(OBJECTIVE): Lines containing the word "scene" should be extracted in full.

(SOURCE DATA):
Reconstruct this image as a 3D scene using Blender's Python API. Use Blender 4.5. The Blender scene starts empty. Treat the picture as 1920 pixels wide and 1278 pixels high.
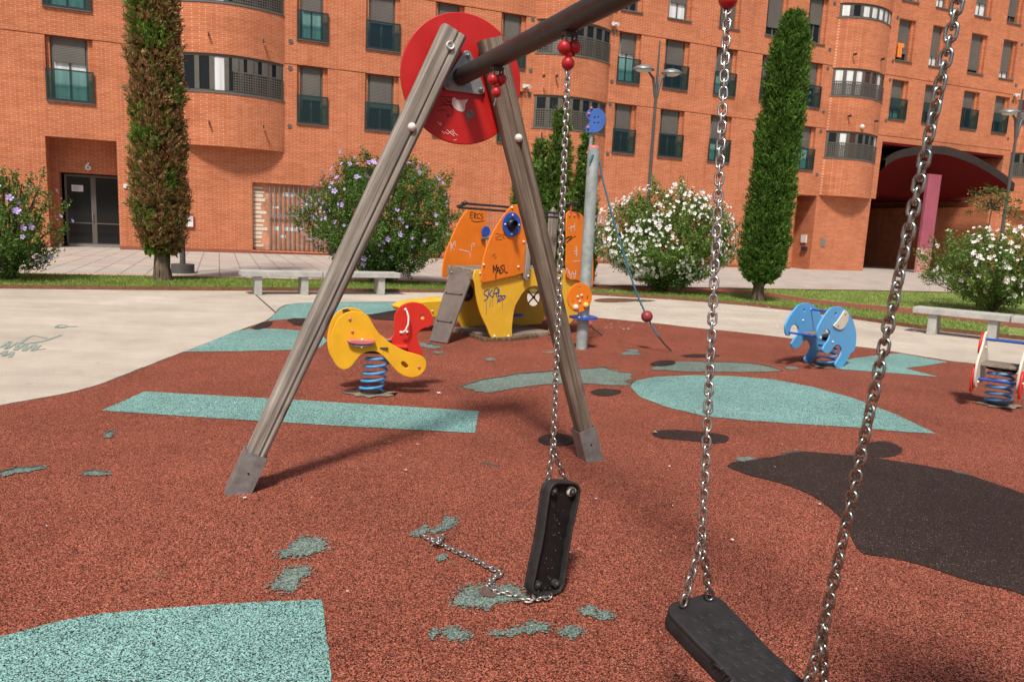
import bpy, math, random
import numpy as np
from mathutils import Vector, Matrix
random.seed(7); RNG = np.random.default_rng(7)
S = bpy.context.scene; COL = S.collection
rad = math.radians

# ------------------------------------------------------------------ camera model (surveyed from the photograph)
FPX, PITCH, ROLL, EYE = 1380.0, .1538, .0474, 1.46
FW = Vector((0, math.cos(PITCH), -math.sin(PITCH)))
_u0 = Vector((0, math.sin(PITCH), math.cos(PITCH))); _r0 = Vector((1, 0, 0))
RT = _r0*math.cos(ROLL) + _u0*math.sin(ROLL); UP = -_r0*math.sin(ROLL) + _u0*math.cos(ROLL)
CP = Vector((0, 0, EYE))
def ray(x, y): return (FW*FPX + RT*(x-960) + UP*(639-y)).normalized()
def G(x, y, z=0.0):
    d = ray(x, y); return CP + d*((z-EYE)/d.z)
def PL(x, y, p0, n):
    d = ray(x, y); return CP + d*((p0-CP).dot(n)/d.dot(n))

# ------------------------------------------------------------------ materials
def new_mat(name):
    m = bpy.data.materials.new(name); m.use_nodes = True; nt = m.node_tree; nt.nodes.clear()
    out = nt.nodes.new('ShaderNodeOutputMaterial'); b = nt.nodes.new('ShaderNodeBsdfPrincipled')
    nt.links.new(b.outputs[0], out.inputs[0]); return m, nt, b
def N(nt, t, **kw):
    n = nt.nodes.new(t)
    for k, v in kw.items():
        if k in n.inputs.keys(): n.inputs[k].default_value = v
        else: setattr(n, k, v)
    return n
def mix(nt, f, a, b, mode='MIX'):
    n = nt.nodes.new('ShaderNodeMix'); n.data_type = 'RGBA'; n.blend_type = mode
    for s, v in ((n.inputs[0], f), (n.inputs[6], a), (n.inputs[7], b)):
        if isinstance(v, bpy.types.NodeSocket): nt.links.new(v, s)
        elif isinstance(v, (int, float)): s.default_value = v
        else: s.default_value = (*v, 1)
    return n.outputs[2]
def ramp(nt, fac, stops, interp='LINEAR'):
    r = nt.nodes.new('ShaderNodeValToRGB'); r.color_ramp.interpolation = interp
    e = r.color_ramp.elements
    while len(e) < len(stops): e.new(.5)
    for i, (p, c) in enumerate(stops):
        e[i].position = p; e[i].color = (*c, 1) if len(c) == 3 else c
    nt.links.new(fac, r.inputs[0]); return r.outputs[0]
def coords(nt, kind='Object', scale=(1, 1, 1), rot=(0, 0, 0)):
    tc = nt.nodes.new('ShaderNodeTexCoord'); mp = nt.nodes.new('ShaderNodeMapping')
    mp.inputs['Scale'].default_value = scale; mp.inputs['Rotation'].default_value = rot
    nt.links.new(tc.outputs[kind], mp.inputs[0]); return mp.outputs[0]
def geo(nt):
    return nt.nodes.new('ShaderNodeNewGeometry').outputs['Position']
def noise(nt, vec, scale, detail=4, rough=.55):
    n = N(nt, 'ShaderNodeTexNoise'); n.inputs['Scale'].default_value = scale
    n.inputs['Detail'].default_value = detail; n.inputs['Roughness'].default_value = rough
    if vec is not None: nt.links.new(vec, n.inputs['Vector'])
    return n.outputs[0]
def bump(nt, b, h, strength=.3, dist=.01):
    n = nt.nodes.new('ShaderNodeBump'); n.inputs['Strength'].default_value = strength
    n.inputs['Distance'].default_value = dist
    nt.links.new(h, n.inputs['Height']); nt.links.new(n.outputs[0], b.inputs['Normal'])
G3 = lambda v: (v, v, v)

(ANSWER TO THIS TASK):
Reconstruct this image as a 3D scene using Blender's Python API. Use Blender 4.5. The Blender scene starts empty. Treat the picture as 1920 pixels wide and 1278 pixels high.
S = bpy.context.scene; COL = S.collection